Go to as many auctions as possible so you can see how they work. More often than not, you’ll find they’re not as daunting as you think: the hyped-up drama of auction reality shows doesn’t help!

Try to be the first one at the auction and see how many people are registering. If there are only 10 to 12 people, the rule of not being the first bidder doesn’t always hold water in these situations. You’re better off bidding first and trying to scare the others off.
There’s a lot of advice out there on how to win at an auction. Ultimately though, it’s whoever bids the most right? So you should see it more as an internal process of knowing your limit and keeping your nerves in check.

You should vary the amounts you are bidding depending on the location of the property. A $1,000,000 plus property in a prime location will require you to get on the front foot early and make a strong bid. You need to come across as more of a player than if you were looking to buy a property that you know you could easily afford.

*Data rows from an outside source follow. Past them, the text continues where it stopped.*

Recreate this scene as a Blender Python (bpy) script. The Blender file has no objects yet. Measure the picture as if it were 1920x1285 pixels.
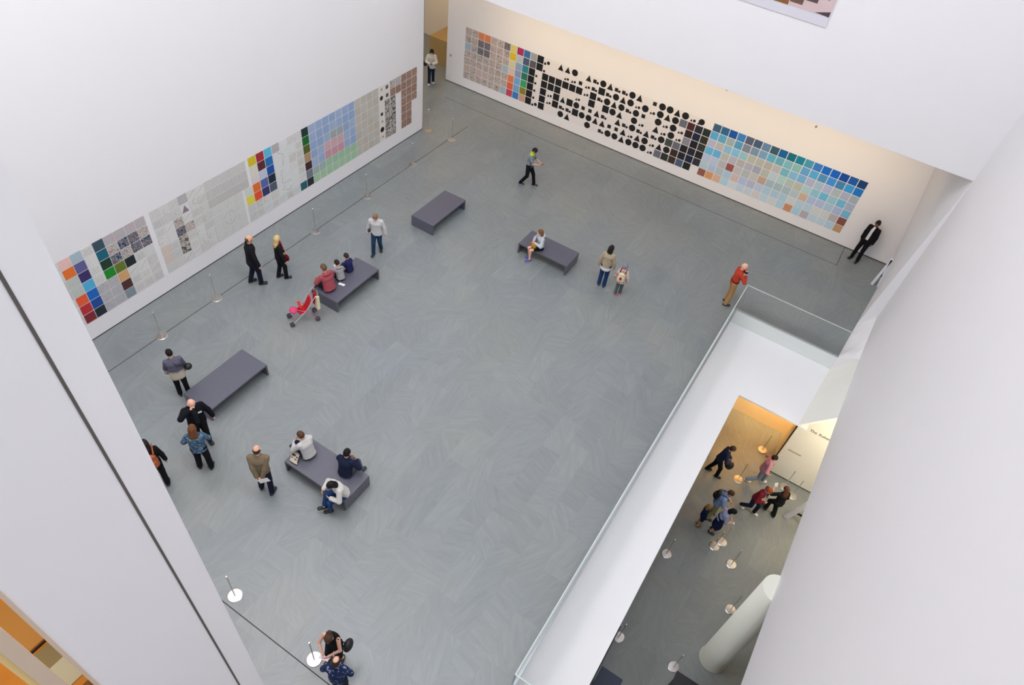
import bpy, math, random
import numpy as np
from mathutils import Vector, Matrix
random.seed(7)
rng = np.random.default_rng(5)
SC = bpy.context.scene
COL = SC.collection

# ------------------------------------------------------------------ camera
cam_d = bpy.data.cameras.new('camera')
cam_d.sensor_fit = 'HORIZONTAL'; cam_d.sensor_width = 36.0
cam_d.lens = 1287.9 / 1920 * 36.0
cam_d.clip_start = 0.05; cam_d.clip_end = 200
cam = bpy.data.objects.new('camera', cam_d); COL.objects.link(cam)
CAMROT = ((0.84169244, -0.45357454, 0.29295730), (0.52880371, 0.58272661, -0.61708697), (0.10918092, 0.67431434, 0.73032848))
cam.matrix_world = Matrix(((CAMROT[0][0], CAMROT[0][1], CAMROT[0][2], 15.76),
                           (CAMROT[1][0], CAMROT[1][1], CAMROT[1][2], 0.0),
                           (CAMROT[2][0], CAMROT[2][1], CAMROT[2][2], 15.5), (0, 0, 0, 1)))
SC.camera = cam

# ------------------------------------------------------------------ world, lights, exposure
SC.view_settings.view_transform = 'Standard'; SC.view_settings.look = 'None'
SC.view_settings.gamma = 1.0; SC.view_settings.use_curve_mapping = False
SC.view_settings.exposure = 0.39
w = bpy.data.worlds.new('world'); SC.world = w; w.use_nodes = True
w.node_tree.nodes['Background'].inputs[0].default_value = (0.89, 0.92, 1.0, 1)
w.node_tree.nodes['Background'].inputs[1].default_value = 0.48

def area(name, loc, size, energy, color, direction=(0, 0, -1), sizey=None, spread=math.pi):
    l = bpy.data.lights.new(name, 'AREA'); l.energy = energy; l.color = color
    l.shape = 'RECTANGLE'; l.size = size; l.size_y = sizey or size; l.spread = spread
    o = bpy.data.objects.new(name, l); COL.objects.link(o); o.location = loc
    o.rotation_euler = Vector(direction).to_track_quat('-Z', 'Y').to_euler()
    return o
area('skylight', (5.5, 5.6, 25.5), 8, 1500, (1.0, 0.955, 0.945), (-0.7, 0.0, -1), 7.5)
area('skylight', (16.0, 8.5, 25.5), 4.5, 1500, (0.88, 0.955, 1.0), (-1.0, 0.25, -1), 12)
area('gallery_wall_washer', (9.2, 21.75, 5.9), 17, 112, (1.0, 0.77, 0.48), (0, 1.2, -1), 0.3, math.radians(82))
area('gallery_wall_washer', (-3.0, 24.6, 7.2), 2.5, 130, (1.0, 0.72, 0.40), (0, 0.6, -1), 2.0)
area('lobby_downlight', (17.3, 18.5, -1.0), 1.7, 70, (1.0, 0.60, 0.24), (0, 1, -1.5), 0.3, math.radians(80))
area('lobby_downlight', (20.8, 15.0, -0.5), 2.4, 115, (1.0, 0.86, 0.62), (-0.25, 1.3, -0.45), 1.6)
area('gallery_lamp', (10.8, -1.6, 11.5), 1.6, 80, (1.0, 0.66, 0.30), (0, 0, -1), 1.6)

# ------------------------------------------------------------------ materials
def lin(c):
    if isinstance(c, str):
        c = [int(c.lstrip('#')[i:i+2], 16)/255 for i in (0, 2, 4)]
    return tuple(x/12.92 if x <= 0.04045 else ((x+0.055)/1.055)**2.4 for x in c)
MC = {}
def mat(name, color='#ffffff', rough=0.6, metal=0.0, noise=0.0, scale=20.0, bump=0.0, spec=0.5, gain=1.0, alpha=None, emit=None):
    if name in MC: return MC[name]
    m = bpy.data.materials.new(name); m.use_nodes = True
    nt = m.node_tree; b = nt.nodes['Principled BSDF']
    c = tuple(min(1, x*gain) for x in lin(color))
    b.inputs['Base Color'].default_value = (*c, 1)
    b.inputs['Roughness'].default_value = rough; b.inputs['Metallic'].default_value = metal
    b.inputs['Specular IOR Level'].default_value = spec
    tc = nt.nodes.new('ShaderNodeTexCoord')
    n = nt.nodes.new('ShaderNodeTexNoise'); n.inputs['Scale'].default_value = scale; n.inputs['Detail'].default_value = 4
    nt.links.new(tc.outputs['Object'], n.inputs['Vector'])
    if noise > 0:
        mx = nt.nodes.new('ShaderNodeMixRGB'); mx.inputs[1].default_value = (*[x*(1-noise) for x in c], 1)
        mx.inputs[2].default_value = (*[min(1, x*(1+noise)) for x in c], 1)
        nt.links.new(n.outputs['Fac'], mx.inputs[0]); nt.links.new(mx.outputs[0], b.inputs['Base Color'])
    if bump > 0:
        bp = nt.nodes.new('ShaderNodeBump'); bp.inputs['Strength'].default_value = bump; bp.inputs['Distance'].default_value = 0.02
        nt.links.new(n.outputs['Fac'], bp.inputs['Height']); nt.links.new(bp.outputs[0], b.inputs['Normal'])
    if emit: b.inputs['Emission Color'].default_value = (*c, 1); b.inputs['Emission Strength'].default_value = emit
    MC[name] = m; return m

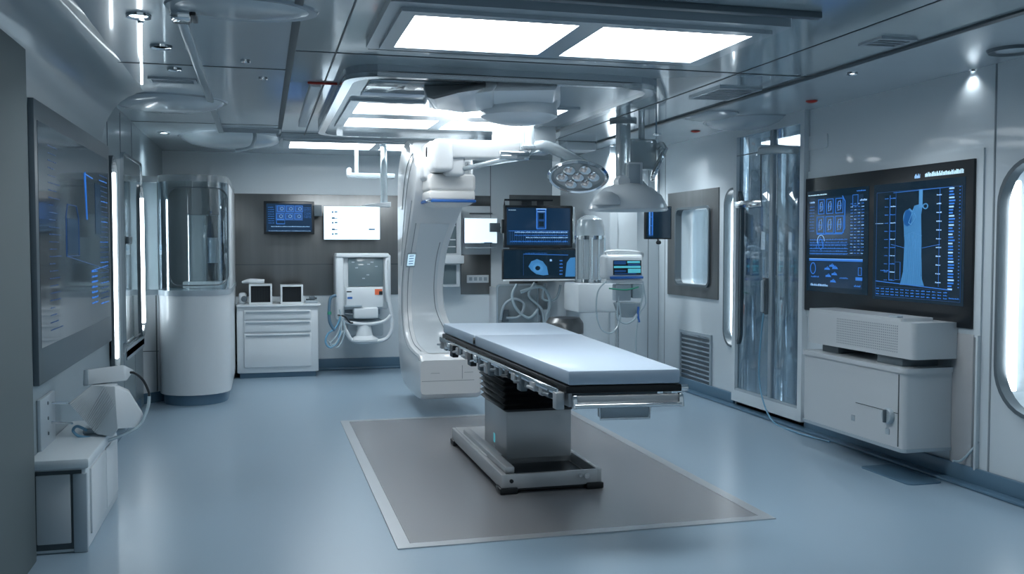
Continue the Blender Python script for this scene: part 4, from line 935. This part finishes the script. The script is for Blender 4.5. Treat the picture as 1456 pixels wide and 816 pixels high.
# ceiling pendants left of the gantry
YQ2 = 9.9
o = thing('ceiling_pendant', 'pale ceiling post with a small tray above the anaesthesia machine', 'pendant', PY(546, 292, YQ2))
pp = PY(546, 290, YQ2)
obj('post', MB().lathe([(0, pp.z), (.042, pp.z), (.036, pp.z + .1), (.034, H - .08), (.07, H), (0, H)], 20, Matrix.Translation((pp.x, YQ2, 0))), 'acrylic', o)
obj('tray', MB().hexa([PY(516, 292, YQ2 - .1), PY(556, 294, YQ2 - .1), PY(556, 294, YQ2 - .1) + Vector((0, .25, 0)), PY(516, 292, YQ2 - .1) + Vector((0, .25, 0))],
                     [PY(520, 290.5, YQ2 - .1), PY(556, 287, YQ2 - .1), PY(556, 287, YQ2 - .1) + Vector((0, .25, 0)), PY(520, 290.5, YQ2 - .1) + Vector((0, .25, 0))], .004), 'white', o)
YR = 10.4
o = thing('ceiling_pendant', 'slim ceiling pendant with a short horizontal arm left of the tray post', 'pendant', PY(507, 252, YR))
q_ = PY(507, 248, YR)
obj('post', MB().tube([(q_.x, YR, q_.z), (q_.x, YR, H)], .022, 12, False), 'acrylic', o)
obj('arm', bx(494, 246, 562, 253, YR - .08, .16, .012), 'acrylic', o); obj('end_cap', bx(494, 238, 500, 250, YR - .09, .16, .02), 'white', o)
# left ceiling hook arm
o = thing('ceiling_pendant', 'thin curved ceiling arm over the steel cladding, leftmost of the pendants', 'pendant', PY(362, 160, 9.0))
y9 = 9.6
h0 = PY(361, 165, y9); h0.z = H
obj('arm', MB().tube([h0, PY(361, 180, y9), PY(362, 198, y9), PY(355, 210, y9), PY(335, 214, y9)], .018, 10), 'acrylic', o)
# short bracket left of the long light frame
o = thing('ceiling_bracket', 'short pale ceiling bracket with a red end, left of the long light frame', 'bracket', PZ(438, 118, H))
b1, b2 = PZ(437, 117, H), PZ(424, 176, H)
obj('bar', MB().box((b2.x - .0, b1.y, H - .03), (b2.x + .07, b2.y, H), .008), 'white', o)
obj('red_end', MB().box((b2.x - .02, b1.y - .03, H - .012), (b2.x + .18, b1.y, H), .003), 'red', o)

# ================================================================== LEFT SIDE
# curved display cabinet
Yk = 9.35; xk1 = PY(328, 450, Yk + .4).x
xk0 = XL; cxk = PY(270, 450, Yk).x
def curve(e=0, n=14):     # plan outline: flat at left, bulging front, to the back wall
    x0_, x1_ = xk0, xk1
    pts = [(x0_, YB - .01), (x0_, Yk + .25)]
    xa_ = x0_ + .14
    for k in range(n + 1):
        a_ = PI - PI * k / n; pts.append(((xa_ + x1_) / 2 + (x1_ - xa_ + e) / 2 * math.cos(a_), Yk + .38 - .38 * math.sin(a_) ** .8 - e * .5))
    pts.append((x1_ + e / 2, YB - .01)); return pts[::-1]
K = thing('curved_cabinet', 'curved white cabinet with a glass display case above it, left of the drawer cabinet', 'cabinet', ((xk0 + xk1) / 2, 10, 0))
zk = PY(270, 421, Yk).z; zk2 = PY(270, 248, Yk).z
obj('base_cabinet', MB().prism(curve(), 2, .10, zk), 'white', K)
obj('plinth', MB().prism(curve(-.06), 2, 0, .10), 'base', K)
obj('ledge', MB().prism(curve(.015), 2, zk, zk + .05), 'grey', K)
obj('head', MB().prism(curve(.0), 2, zk2 - .06, zk2), 'acrylic', K)
cu = curve(-.01)
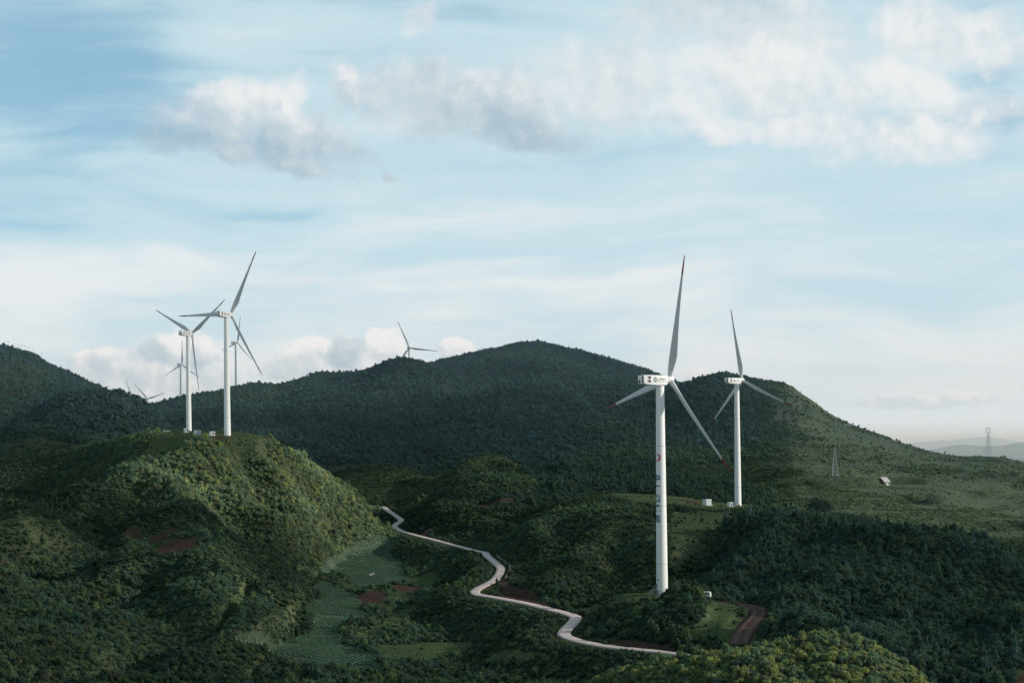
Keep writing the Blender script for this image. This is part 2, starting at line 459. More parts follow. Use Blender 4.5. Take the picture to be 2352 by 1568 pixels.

Occasionally, there’ll be somebody with deep pockets at the auction, throwing huge bids out like nobody’s business. Remember, know your limit and stay cool. If need be, let them win. There are other properties out there. Don’t counter insanity with more insanity.

Some states allow the vendor to place a bid. Guess what? The vendor can’t win their own auction. So if you are winning and everyone else has stopped and then the agent places a vendor bid, don’t outbid it. Let the property ‘pass in’ and then negotiate.

Passing in means the property failed to reach the vendor’s price, which means the highest bidder has first crack at negotiating one on one. If this is you, then you are in a stronger position than you were during the auction. Good for you!

The agent knows that if they don’t sell it that day, there’s a good chance it will not sell at all. Take this opportunity to be a tough negotiator! Keep asking them to drop their price and don’t budge on yours.

Keep saying, “Nobody else out there is willing to pay as much as I am; we’ve seen that today. And that’s because the owner has an unrealistic price. So unless they can come down to meet the market, then I’ll just have to walk away.”